_Task:_ Leave out any pictures and transcribe all other data below exactly.

_Scene modeling code data:_
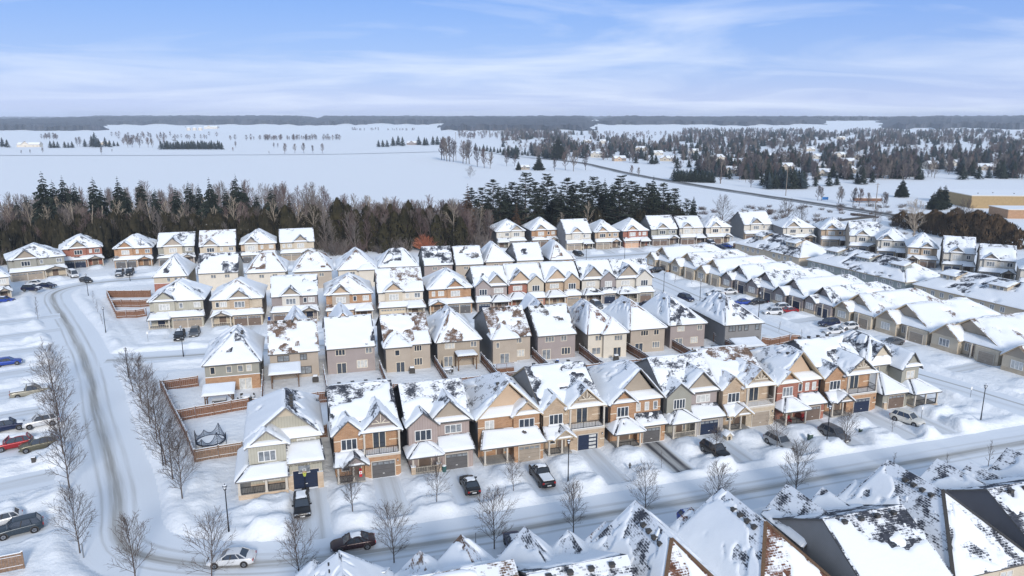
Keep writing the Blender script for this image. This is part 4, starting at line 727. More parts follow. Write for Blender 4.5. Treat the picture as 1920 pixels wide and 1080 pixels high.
def spruce(seed, H, Rb, m='spruce', n=26, ragged=.35, droop=.35, snow=False):
    rg = random.Random(seed); t = MB(); c = MB(); t.tube((0, 0, -.5), (0, 0, H * .93), H * .018, .03, 'bark', 5)
    for i in range(n):
        f = i / (n - 1); z = lerp(.10 * H, .985 * H, f ** .92); L = Rb * (1 - f) ** .8 * rg.uniform(1 - ragged, 1.1) + .12; k = max(4, int(10 * (1 - f) + 4))
        for j in range(k):
            az = 6.283 * (j + rg.random() * .8) / k + i; l = L * rg.uniform(.65, 1.18); d = Vector((math.cos(az), math.sin(az), 0)); s = Vector((-d.y, d.x, 0)); p = Vector((0, 0, z + rg.uniform(-.2, .2))); dr = droop * rg.uniform(.6, 1.3)
            for (f0, f1, w) in ((.05, .5, .20), (.38, .75, .24), (.62, 1.0, .17)):
                a = p + d * l * f0 + Vector((0, 0, -dr * l * f0 * f0)); e = p + d * l * f1 + Vector((0, 0, -dr * l * f1 * f1 + .05 * l)); mid = a.lerp(e, .5); ww = w * l * rg.uniform(.7, 1.3) + .12
                c.face([a, mid + s * ww + Vector((0, 0, -.12 * l)), e], m); c.face([a, e, mid - s * ww + Vector((0, 0, -.12 * l))], m)
                c.face([a + Vector((0, 0, .03)), e, mid + Vector((rg.uniform(-.1, .1), 0, -.30 * l - .15))], m)
    return t.mesh('trunk'), c.mesh('foliage')
def pine(seed, H, Rb, m='pine'):
    rg = random.Random(seed); t = MB(); c = MB(); t.tube((0, 0, -.5), (0, 0, H * .95), H * .016, .04, 'bark', 6)
    for i in range(20):
        f = (i + rg.random() * .6) / 20; z = lerp(.18 * H, .97 * H, f)
        for j in range(5):
            az = rg.uniform(0, 6.28); l = Rb * (1.05 - f) ** .6 * rg.uniform(.45, 1.2) * (1 if f > .12 else .6); d = Vector((math.cos(az), math.sin(az), .22)).normalized(); p = Vector((0, 0, z)); e = p + d * l; t.tube(p, e, .07, .03, 'bark', 3)
            for q in range(int(10 + 7 * l)):
                g = rg.uniform(.3, 1.08); a = p.lerp(e, g) + Vector((rg.gauss(0, .10 * l), rg.gauss(0, .10 * l), rg.uniform(-.1, .3))); w = rg.uniform(.4, .85); v = [Vector((rg.uniform(-w, w), rg.uniform(-w, w), rg.uniform(-.2, .35) * w)) for _ in range(3)]; c.face([a + x for x in v], m)
    return t.mesh('trunk'), c.mesh('foliage')
def cedar(seed, H, Rb, m='cedar', N=900, p=.75, size=.34):
    rg = random.Random(seed); t = MB(); c = MB(); t.tube((0, 0, -.3), (0, 0, H * .6), .14, .05, 'bark', 5); ph = [rg.uniform(0, 6.28) for _ in range(4)]
    for i in range(N):
        f = rg.random() ** .9; az = rg.uniform(0, 6.28); rad = Rb * (math.sin(math.pi * min(1, (f * .82 + .18))) ** p) * (1 + .18 * math.sin(az * 3 + ph[0] + f * 5) + .12 * math.sin(az * 7 + ph[1] + f * 9)) * (rg.uniform(.55, 1.0) ** .35)
        a = Vector((math.cos(az) * rad, math.sin(az) * rad, H * (f * .98 + .02))); w = rg.uniform(.6, 1.4) * size; o = Vector((math.cos(az), math.sin(az), .35)); s = Vector((-o.y, o.x, 0))
        c.face([a + s * w * .6 - Vector((0, 0, w)), a - s * w * .6 - Vector((0, 0, w * .8)) + o * w * .2, a + Vector((0, 0, w * 1.3)) + o * w * .35], m)
    return t.mesh('trunk'), c.mesh('foliage')
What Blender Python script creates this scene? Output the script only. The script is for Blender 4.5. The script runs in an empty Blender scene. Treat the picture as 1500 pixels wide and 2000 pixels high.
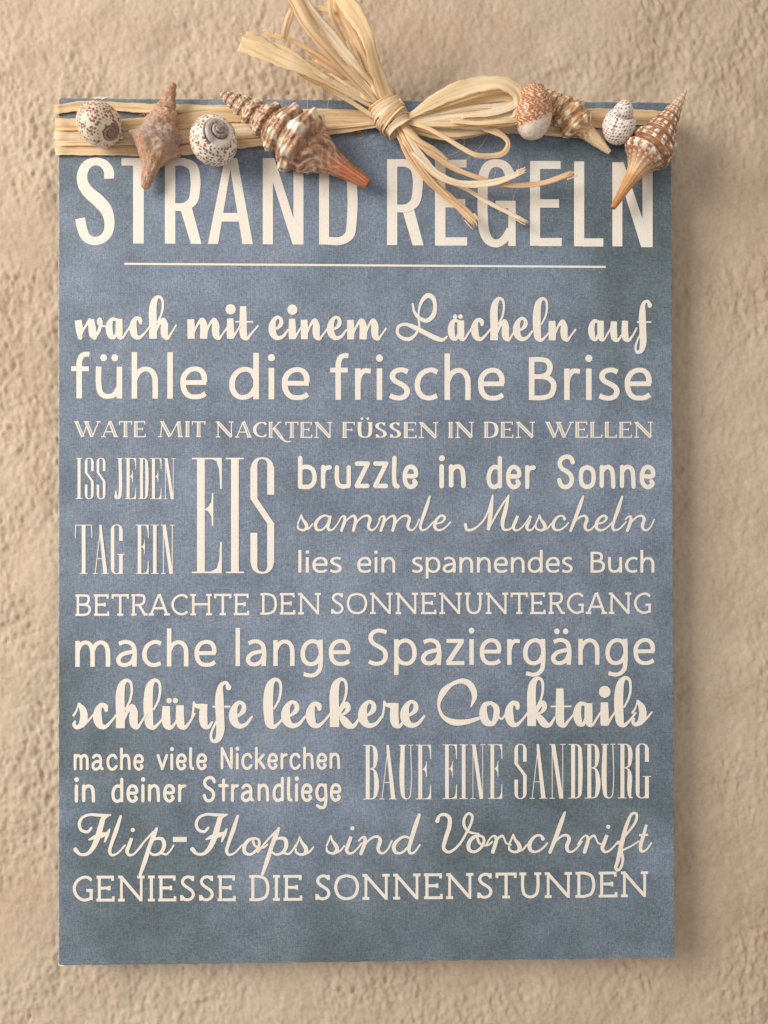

_Answer to the exercise:_
Keep writing the Blender script for this image. This is part 4, starting at line 727. More parts follow. Write for Blender 4.5. Treat the picture as 1920 pixels wide and 1080 pixels high.
def spruce(seed, H, Rb, m='spruce', n=26, ragged=.35, droop=.35, snow=False):
    rg = random.Random(seed); t = MB(); c = MB(); t.tube((0, 0, -.5), (0, 0, H * .93), H * .018, .03, 'bark', 5)
    for i in range(n):
        f = i / (n - 1); z = lerp(.10 * H, .985 * H, f ** .92); L = Rb * (1 - f) ** .8 * rg.uniform(1 - ragged, 1.1) + .12; k = max(4, int(10 * (1 - f) + 4))
        for j in range(k):
            az = 6.283 * (j + rg.random() * .8) / k + i; l = L * rg.uniform(.65, 1.18); d = Vector((math.cos(az), math.sin(az), 0)); s = Vector((-d.y, d.x, 0)); p = Vector((0, 0, z + rg.uniform(-.2, .2))); dr = droop * rg.uniform(.6, 1.3)
            for (f0, f1, w) in ((.05, .5, .20), (.38, .75, .24), (.62, 1.0, .17)):
                a = p + d * l * f0 + Vector((0, 0, -dr * l * f0 * f0)); e = p + d * l * f1 + Vector((0, 0, -dr * l * f1 * f1 + .05 * l)); mid = a.lerp(e, .5); ww = w * l * rg.uniform(.7, 1.3) + .12
                c.face([a, mid + s * ww + Vector((0, 0, -.12 * l)), e], m); c.face([a, e, mid - s * ww + Vector((0, 0, -.12 * l))], m)
                c.face([a + Vector((0, 0, .03)), e, mid + Vector((rg.uniform(-.1, .1), 0, -.30 * l - .15))], m)
    return t.mesh('trunk'), c.mesh('foliage')
def pine(seed, H, Rb, m='pine'):
    rg = random.Random(seed); t = MB(); c = MB(); t.tube((0, 0, -.5), (0, 0, H * .95), H * .016, .04, 'bark', 6)
    for i in range(20):
        f = (i + rg.random() * .6) / 20; z = lerp(.18 * H, .97 * H, f)
        for j in range(5):
            az = rg.uniform(0, 6.28); l = Rb * (1.05 - f) ** .6 * rg.uniform(.45, 1.2) * (1 if f > .12 else .6); d = Vector((math.cos(az), math.sin(az), .22)).normalized(); p = Vector((0, 0, z)); e = p + d * l; t.tube(p, e, .07, .03, 'bark', 3)
            for q in range(int(10 + 7 * l)):
                g = rg.uniform(.3, 1.08); a = p.lerp(e, g) + Vector((rg.gauss(0, .10 * l), rg.gauss(0, .10 * l), rg.uniform(-.1, .3))); w = rg.uniform(.4, .85); v = [Vector((rg.uniform(-w, w), rg.uniform(-w, w), rg.uniform(-.2, .35) * w)) for _ in range(3)]; c.face([a + x for x in v], m)
    return t.mesh('trunk'), c.mesh('foliage')
def cedar(seed, H, Rb, m='cedar', N=900, p=.75, size=.34):
    rg = random.Random(seed); t = MB(); c = MB(); t.tube((0, 0, -.3), (0, 0, H * .6), .14, .05, 'bark', 5); ph = [rg.uniform(0, 6.28) for _ in range(4)]
    for i in range(N):
        f = rg.random() ** .9; az = rg.uniform(0, 6.28); rad = Rb * (math.sin(math.pi * min(1, (f * .82 + .18))) ** p) * (1 + .18 * math.sin(az * 3 + ph[0] + f * 5) + .12 * math.sin(az * 7 + ph[1] + f * 9)) * (rg.uniform(.55, 1.0) ** .35)
        a = Vector((math.cos(az) * rad, math.sin(az) * rad, H * (f * .98 + .02))); w = rg.uniform(.6, 1.4) * size; o = Vector((math.cos(az), math.sin(az), .35)); s = Vector((-o.y, o.x, 0))
        c.face([a + s * w * .6 - Vector((0, 0, w)), a - s * w * .6 - Vector((0, 0, w * .8)) + o * w * .2, a + Vector((0, 0, w * 1.3)) + o * w * .35], m)
    return t.mesh('trunk'), c.mesh('foliage')
What Blender Python script creates this scene? Output the script only. The script is for Blender 4.5. The script runs in an empty Blender scene. Treat the picture as 1500 pixels wide and 2000 pixels high.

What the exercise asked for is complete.